Esse foi o "fator de desequilíbrio": povo na rua. Bolsonaro não aguentou. Não foi apenas a manifestação popular que o abalou. Para piorar as coisas (para ele), os camisas "verde-amarelo" sumiram. O bloco pró-bolsonarista que se anunciava em São Paulo não saiu porque ninguém apareceu; e, mesmo nas redes sociais, onde a extrema-direita pareceu a muitos "imbatível", tornaram-se minoria flagrante nos últimos dias. Ainda antes do Carnaval, a repercussão da morte de Arthur e do drama da família Silva evidenciou um enorme isolamento do bolsonarismo, representado pela manifestação hostil de Eduardo Bolsonaro; para cada 86 comentários de solidariedade a Lula, apenas um de escárnio (aqui); suspeito que quando saírem os levantamentos relativos aos episódios do Carnaval, os indicadores serão igualmente ruins para Bolsonaro et caterva.

Mais uma vez: compare-se reação de Bolsonaro agora à de Lula, quando milhões foram às ruas para exigir o golpe em 2015-16. Alguém se lembra de alguma agressão ou xingamento?
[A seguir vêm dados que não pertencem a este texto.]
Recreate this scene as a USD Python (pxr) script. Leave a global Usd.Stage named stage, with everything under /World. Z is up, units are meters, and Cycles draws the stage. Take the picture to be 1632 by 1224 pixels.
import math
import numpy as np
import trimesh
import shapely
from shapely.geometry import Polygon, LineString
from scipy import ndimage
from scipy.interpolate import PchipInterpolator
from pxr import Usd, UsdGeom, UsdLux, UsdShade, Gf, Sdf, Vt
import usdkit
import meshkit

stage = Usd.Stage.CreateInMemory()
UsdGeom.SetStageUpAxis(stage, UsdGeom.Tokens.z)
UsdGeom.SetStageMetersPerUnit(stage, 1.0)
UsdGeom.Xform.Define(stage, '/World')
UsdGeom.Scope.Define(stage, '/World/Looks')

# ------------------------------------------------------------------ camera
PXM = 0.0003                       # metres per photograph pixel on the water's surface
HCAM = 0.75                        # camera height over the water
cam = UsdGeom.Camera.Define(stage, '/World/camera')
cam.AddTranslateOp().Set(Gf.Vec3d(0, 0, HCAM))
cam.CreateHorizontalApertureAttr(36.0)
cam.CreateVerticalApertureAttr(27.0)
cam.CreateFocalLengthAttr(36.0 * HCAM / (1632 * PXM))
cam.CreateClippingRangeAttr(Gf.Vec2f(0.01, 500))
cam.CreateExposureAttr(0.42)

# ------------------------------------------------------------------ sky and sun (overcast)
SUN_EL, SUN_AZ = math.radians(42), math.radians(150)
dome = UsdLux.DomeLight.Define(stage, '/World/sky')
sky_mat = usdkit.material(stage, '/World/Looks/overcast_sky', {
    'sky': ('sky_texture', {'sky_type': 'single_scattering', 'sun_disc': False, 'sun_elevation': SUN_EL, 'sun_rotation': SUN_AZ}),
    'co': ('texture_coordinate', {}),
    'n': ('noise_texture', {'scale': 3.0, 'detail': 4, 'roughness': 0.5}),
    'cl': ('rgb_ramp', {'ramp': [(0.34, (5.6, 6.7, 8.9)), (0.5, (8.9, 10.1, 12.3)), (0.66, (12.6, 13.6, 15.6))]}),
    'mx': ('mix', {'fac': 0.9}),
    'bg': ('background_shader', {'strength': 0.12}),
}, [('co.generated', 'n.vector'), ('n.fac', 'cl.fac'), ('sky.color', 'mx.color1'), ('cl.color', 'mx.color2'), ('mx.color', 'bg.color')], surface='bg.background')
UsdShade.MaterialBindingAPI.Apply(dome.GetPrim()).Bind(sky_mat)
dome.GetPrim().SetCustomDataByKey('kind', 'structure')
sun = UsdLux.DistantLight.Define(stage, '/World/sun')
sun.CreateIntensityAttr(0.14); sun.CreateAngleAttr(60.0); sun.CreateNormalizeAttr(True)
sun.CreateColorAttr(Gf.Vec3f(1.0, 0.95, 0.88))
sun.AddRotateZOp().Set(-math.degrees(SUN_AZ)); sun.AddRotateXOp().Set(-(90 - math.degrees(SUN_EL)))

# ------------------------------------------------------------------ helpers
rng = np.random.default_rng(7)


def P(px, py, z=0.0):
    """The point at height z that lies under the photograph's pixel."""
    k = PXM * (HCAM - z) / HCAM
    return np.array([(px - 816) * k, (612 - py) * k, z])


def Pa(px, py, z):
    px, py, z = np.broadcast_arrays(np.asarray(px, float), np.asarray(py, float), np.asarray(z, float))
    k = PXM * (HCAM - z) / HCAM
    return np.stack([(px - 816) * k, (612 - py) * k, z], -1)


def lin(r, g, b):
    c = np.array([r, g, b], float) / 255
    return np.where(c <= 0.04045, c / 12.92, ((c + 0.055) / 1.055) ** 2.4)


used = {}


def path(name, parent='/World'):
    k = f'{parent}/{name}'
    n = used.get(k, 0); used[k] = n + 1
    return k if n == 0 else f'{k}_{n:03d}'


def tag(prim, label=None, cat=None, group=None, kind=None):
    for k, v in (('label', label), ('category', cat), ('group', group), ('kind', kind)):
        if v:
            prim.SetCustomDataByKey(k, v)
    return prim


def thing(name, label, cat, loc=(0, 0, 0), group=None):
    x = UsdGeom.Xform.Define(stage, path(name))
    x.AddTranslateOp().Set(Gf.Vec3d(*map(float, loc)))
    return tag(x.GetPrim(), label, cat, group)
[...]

Não houve.

O povo voltou às rua, para sua festa, não imediatamente para protestar contra Bolsonaro, registre-se. Mas a mensagem mudou radicalmente. O tempo do antipetismo exacerbado das camadas médias refluiu ou, ao menos, está voltando ao lugar onde sempre esteve: longe das ruas. A raiva contra o PT está amainando, por mais que a extrema-direita sopre a brasa. Afinal, lá se vão quatro anos desde o golpe, a contar do momento em que as elites pararam o país para derrubar Dilma; desde então, tudo vai mal, Juvenal. 

Nem Bolsonaro é "louco" nem a extrema-direita é dotada de estratégia genial. 

A extrema-direita surfou na onda da conjuntura e da insatisfação e, sobretudo, frustração popular depois de 13 anos de governos do PT que se encerraram em meio a uma recessão grave e remédios neoliberais num governo de esquerda. 

A onda é outra. A insatisfação e a frustração rapidamente começam tomar o lugar da expectativa em relação ao governo Bolsonaro. A extrema-direita comporta-se de maneira tosca diante da mudança do cenário, isolando-se mais e mais. 

A diferença de estatura política e emocional entre Bolsonaro e Lula torna-se a cada dia mais notória. 

Na sexta-feira, 8 de março, as mulheres comandarão a mobilização nas ruas. Como Bolsonaro reagirá? Dá para prever. O tempo político da extrema-direita está estiolando muito antes do que muitos projetaram.

A ele falta equilíbrio emocional e isso será exposto à luz do dia cada vez mais.  

O povo mobilizado o apavora. Que tal apavorá-lo ainda mais? Dia 8 está aí.